In each case, the Temple authorities had taken the law – the command (or perhaps invitation) that offerings be brought to God, and had added to it layers of complexity, of clutter; things that made coming and making a gift to God less a spontaneous act arising from a grateful heart, and more a regulated, strictly controlled process.

Rules added to the faith that created barriers, and handed control to those in authority; control, and, in this case, profit.
If there is one common theme in the four stories of Jesus getting angry that I can see, it is this: no one gets to control someone else’s access to God. No one gets to erect a barrier. No one gets to be gatekeeper.

No one gets to be Priest – not in the strong sense, of the one who in some sense controls access to God.

As humans, we desperately seek systems, clarity, order, structure. And those are good things – they can provide us as a community with the safety we need to grow and flourish.

But so often we turn those means into ends; entrench a way we have found helpful for us as the way that everyone needs to follow; setting rules, drawing power into fewer hands. And that way – for the people of God – lies the Temple courtyard that Jesus needed to cleanse.

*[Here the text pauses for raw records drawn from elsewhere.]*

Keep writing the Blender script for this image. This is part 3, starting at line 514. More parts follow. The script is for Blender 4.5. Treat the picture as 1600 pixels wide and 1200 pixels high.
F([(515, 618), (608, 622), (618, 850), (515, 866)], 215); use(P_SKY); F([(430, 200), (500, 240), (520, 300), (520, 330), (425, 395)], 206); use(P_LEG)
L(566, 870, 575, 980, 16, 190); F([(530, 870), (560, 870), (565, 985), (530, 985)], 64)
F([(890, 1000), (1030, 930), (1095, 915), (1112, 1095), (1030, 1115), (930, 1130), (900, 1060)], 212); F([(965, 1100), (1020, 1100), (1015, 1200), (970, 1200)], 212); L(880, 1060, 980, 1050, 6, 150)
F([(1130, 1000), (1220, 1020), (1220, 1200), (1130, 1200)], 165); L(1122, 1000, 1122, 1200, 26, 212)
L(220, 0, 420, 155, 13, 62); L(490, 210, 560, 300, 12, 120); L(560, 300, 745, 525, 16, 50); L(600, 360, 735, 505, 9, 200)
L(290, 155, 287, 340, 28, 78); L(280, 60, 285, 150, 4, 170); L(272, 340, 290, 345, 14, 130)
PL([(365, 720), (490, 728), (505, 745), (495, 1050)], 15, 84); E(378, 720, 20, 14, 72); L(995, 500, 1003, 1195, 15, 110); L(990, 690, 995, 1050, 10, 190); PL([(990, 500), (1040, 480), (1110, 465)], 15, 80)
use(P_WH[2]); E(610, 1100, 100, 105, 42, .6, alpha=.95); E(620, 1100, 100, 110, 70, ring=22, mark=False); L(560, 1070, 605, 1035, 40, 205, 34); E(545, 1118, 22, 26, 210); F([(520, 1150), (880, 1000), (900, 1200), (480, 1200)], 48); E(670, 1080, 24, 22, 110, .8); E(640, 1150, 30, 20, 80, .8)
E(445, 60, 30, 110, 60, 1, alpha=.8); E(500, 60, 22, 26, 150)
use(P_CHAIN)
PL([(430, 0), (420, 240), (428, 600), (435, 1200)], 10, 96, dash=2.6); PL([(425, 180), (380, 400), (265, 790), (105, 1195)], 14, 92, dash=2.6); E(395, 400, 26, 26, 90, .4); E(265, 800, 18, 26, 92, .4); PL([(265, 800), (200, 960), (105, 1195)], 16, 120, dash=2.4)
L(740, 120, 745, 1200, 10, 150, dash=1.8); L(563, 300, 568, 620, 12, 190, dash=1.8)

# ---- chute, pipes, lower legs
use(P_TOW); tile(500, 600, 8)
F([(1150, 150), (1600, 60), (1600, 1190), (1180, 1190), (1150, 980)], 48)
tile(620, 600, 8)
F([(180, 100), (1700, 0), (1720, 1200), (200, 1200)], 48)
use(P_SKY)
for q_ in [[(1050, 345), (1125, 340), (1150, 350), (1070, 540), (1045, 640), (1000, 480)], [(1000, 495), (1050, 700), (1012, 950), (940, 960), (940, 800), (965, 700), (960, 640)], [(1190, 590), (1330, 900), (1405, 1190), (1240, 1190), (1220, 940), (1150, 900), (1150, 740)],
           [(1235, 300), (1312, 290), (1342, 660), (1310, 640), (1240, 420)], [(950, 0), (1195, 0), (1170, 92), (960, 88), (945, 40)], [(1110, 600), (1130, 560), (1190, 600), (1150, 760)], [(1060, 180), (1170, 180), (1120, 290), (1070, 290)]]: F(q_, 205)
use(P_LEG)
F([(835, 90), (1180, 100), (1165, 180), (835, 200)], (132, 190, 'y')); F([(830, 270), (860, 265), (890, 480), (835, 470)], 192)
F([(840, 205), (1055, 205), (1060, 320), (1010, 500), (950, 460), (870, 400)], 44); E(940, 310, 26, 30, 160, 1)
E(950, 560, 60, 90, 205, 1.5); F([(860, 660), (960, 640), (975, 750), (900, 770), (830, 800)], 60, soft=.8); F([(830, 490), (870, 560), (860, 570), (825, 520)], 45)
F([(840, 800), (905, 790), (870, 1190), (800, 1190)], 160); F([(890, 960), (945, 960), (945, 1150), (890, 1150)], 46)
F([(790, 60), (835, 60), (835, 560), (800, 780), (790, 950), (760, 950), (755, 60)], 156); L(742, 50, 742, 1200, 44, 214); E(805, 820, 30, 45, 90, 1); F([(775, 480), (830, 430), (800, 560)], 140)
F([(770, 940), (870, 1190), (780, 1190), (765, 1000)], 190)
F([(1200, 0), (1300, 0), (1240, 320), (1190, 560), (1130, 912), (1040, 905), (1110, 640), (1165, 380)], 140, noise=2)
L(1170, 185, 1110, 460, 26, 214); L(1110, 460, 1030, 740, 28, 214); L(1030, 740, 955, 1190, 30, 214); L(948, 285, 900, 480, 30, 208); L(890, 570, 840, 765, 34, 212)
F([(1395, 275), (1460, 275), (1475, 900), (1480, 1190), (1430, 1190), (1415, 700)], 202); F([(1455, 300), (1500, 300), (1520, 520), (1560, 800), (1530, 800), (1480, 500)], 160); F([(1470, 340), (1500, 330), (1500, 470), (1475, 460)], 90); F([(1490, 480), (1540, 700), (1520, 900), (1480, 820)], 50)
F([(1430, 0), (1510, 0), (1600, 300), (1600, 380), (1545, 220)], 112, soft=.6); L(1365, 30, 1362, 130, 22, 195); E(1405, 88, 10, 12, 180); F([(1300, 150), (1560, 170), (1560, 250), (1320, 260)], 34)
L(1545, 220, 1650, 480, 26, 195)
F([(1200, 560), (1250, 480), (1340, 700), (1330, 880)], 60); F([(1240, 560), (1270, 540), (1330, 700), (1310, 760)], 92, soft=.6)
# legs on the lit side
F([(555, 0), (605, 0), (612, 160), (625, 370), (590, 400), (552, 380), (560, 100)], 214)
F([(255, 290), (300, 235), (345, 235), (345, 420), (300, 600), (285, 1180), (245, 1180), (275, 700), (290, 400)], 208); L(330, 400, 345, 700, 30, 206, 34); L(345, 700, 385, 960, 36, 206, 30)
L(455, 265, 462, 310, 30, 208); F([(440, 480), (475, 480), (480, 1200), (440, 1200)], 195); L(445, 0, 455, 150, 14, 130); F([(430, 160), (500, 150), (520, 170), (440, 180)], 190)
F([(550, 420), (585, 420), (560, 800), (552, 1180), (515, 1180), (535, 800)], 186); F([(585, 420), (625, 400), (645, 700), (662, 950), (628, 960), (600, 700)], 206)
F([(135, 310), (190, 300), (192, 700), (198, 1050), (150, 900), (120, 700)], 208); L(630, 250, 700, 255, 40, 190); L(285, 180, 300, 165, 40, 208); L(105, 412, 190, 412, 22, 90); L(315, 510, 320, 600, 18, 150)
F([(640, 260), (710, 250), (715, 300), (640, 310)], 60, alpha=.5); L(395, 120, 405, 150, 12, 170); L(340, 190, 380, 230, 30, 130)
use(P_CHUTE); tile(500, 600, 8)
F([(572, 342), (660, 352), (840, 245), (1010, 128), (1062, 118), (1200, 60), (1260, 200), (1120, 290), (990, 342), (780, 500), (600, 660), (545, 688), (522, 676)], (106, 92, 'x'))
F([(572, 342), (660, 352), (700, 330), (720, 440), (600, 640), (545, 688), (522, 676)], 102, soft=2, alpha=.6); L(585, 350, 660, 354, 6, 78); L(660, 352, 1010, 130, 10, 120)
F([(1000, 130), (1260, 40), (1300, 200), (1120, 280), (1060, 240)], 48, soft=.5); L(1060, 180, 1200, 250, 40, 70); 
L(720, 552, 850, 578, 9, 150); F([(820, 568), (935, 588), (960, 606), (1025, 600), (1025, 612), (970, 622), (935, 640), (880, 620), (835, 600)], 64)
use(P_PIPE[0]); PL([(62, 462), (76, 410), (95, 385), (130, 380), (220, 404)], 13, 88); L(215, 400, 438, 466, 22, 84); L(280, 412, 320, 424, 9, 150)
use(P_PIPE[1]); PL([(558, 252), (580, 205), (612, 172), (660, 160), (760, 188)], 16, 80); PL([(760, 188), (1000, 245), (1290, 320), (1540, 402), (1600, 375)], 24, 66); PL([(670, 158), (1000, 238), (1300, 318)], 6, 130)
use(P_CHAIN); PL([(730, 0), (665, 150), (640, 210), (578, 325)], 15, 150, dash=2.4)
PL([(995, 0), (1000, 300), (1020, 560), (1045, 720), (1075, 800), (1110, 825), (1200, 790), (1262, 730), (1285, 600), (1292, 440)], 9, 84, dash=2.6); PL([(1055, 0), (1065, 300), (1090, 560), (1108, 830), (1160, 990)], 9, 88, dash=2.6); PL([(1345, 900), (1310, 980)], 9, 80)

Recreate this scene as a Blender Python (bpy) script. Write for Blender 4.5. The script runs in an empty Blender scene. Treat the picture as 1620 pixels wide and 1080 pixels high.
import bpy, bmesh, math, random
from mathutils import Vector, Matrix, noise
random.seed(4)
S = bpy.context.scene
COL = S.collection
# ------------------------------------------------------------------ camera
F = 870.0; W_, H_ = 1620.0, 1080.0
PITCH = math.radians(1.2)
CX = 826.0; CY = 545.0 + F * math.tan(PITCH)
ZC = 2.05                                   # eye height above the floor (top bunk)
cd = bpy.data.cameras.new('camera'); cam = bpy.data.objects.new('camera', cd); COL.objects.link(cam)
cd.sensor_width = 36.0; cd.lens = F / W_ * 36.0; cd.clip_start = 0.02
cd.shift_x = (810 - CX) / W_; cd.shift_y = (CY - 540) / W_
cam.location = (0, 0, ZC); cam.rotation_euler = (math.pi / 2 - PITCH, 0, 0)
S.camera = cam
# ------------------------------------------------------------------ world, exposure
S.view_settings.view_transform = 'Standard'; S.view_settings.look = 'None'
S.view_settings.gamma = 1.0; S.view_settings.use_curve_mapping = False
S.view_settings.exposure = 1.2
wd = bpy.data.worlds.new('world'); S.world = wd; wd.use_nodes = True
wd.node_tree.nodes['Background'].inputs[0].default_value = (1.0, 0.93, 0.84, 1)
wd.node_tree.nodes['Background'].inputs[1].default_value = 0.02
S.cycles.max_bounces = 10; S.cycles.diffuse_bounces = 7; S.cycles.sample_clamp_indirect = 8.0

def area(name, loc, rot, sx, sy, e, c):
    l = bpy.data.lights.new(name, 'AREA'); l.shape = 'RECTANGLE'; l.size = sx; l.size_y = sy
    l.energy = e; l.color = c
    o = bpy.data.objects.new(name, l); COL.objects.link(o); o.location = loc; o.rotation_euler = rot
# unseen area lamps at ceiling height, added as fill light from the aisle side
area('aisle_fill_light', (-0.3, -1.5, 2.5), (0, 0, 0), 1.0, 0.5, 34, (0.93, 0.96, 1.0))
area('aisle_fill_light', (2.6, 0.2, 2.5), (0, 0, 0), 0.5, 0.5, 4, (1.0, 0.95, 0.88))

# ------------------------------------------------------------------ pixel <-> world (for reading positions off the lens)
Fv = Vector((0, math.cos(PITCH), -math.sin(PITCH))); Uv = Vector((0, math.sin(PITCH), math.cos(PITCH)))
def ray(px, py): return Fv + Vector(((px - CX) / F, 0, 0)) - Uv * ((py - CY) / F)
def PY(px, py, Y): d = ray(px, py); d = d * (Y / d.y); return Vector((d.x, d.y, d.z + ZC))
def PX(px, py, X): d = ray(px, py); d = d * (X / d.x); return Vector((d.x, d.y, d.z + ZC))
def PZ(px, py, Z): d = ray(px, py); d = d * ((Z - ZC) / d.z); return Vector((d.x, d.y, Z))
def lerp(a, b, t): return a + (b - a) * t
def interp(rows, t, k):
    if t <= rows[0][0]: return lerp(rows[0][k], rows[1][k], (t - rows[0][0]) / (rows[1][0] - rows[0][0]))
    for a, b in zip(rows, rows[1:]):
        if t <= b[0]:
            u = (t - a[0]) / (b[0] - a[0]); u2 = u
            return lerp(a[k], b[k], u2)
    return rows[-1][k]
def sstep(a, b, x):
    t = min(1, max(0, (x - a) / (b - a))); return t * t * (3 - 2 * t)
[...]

So my pledge, I suppose, my hope for Lent is that I will seek to never believe or express that the way I have found to the experience of and intimacy with God is the only – or even the best – way. I will resist the belief that because others follow Christ differently, they follow him less well or less honestly.

I will offer them my story – I will share with them my insight into the story of Jesus Christ – I will encourage them to see their lives reflected in the words of the gospel, and find hope and courage and direction and meaning in the words of Jesus. But only if I am willing also to hear them share the same things with me.

And I might even challenge others; argue that their understanding is inadequate or misguided, their conclusions harmful: but only if I am also willing to take seriously their challenge to my faith, my decisions.

But I will not say, even to myself, that they are not seeking to walk the path of God. They might be, or it might not. But that is not my call to make.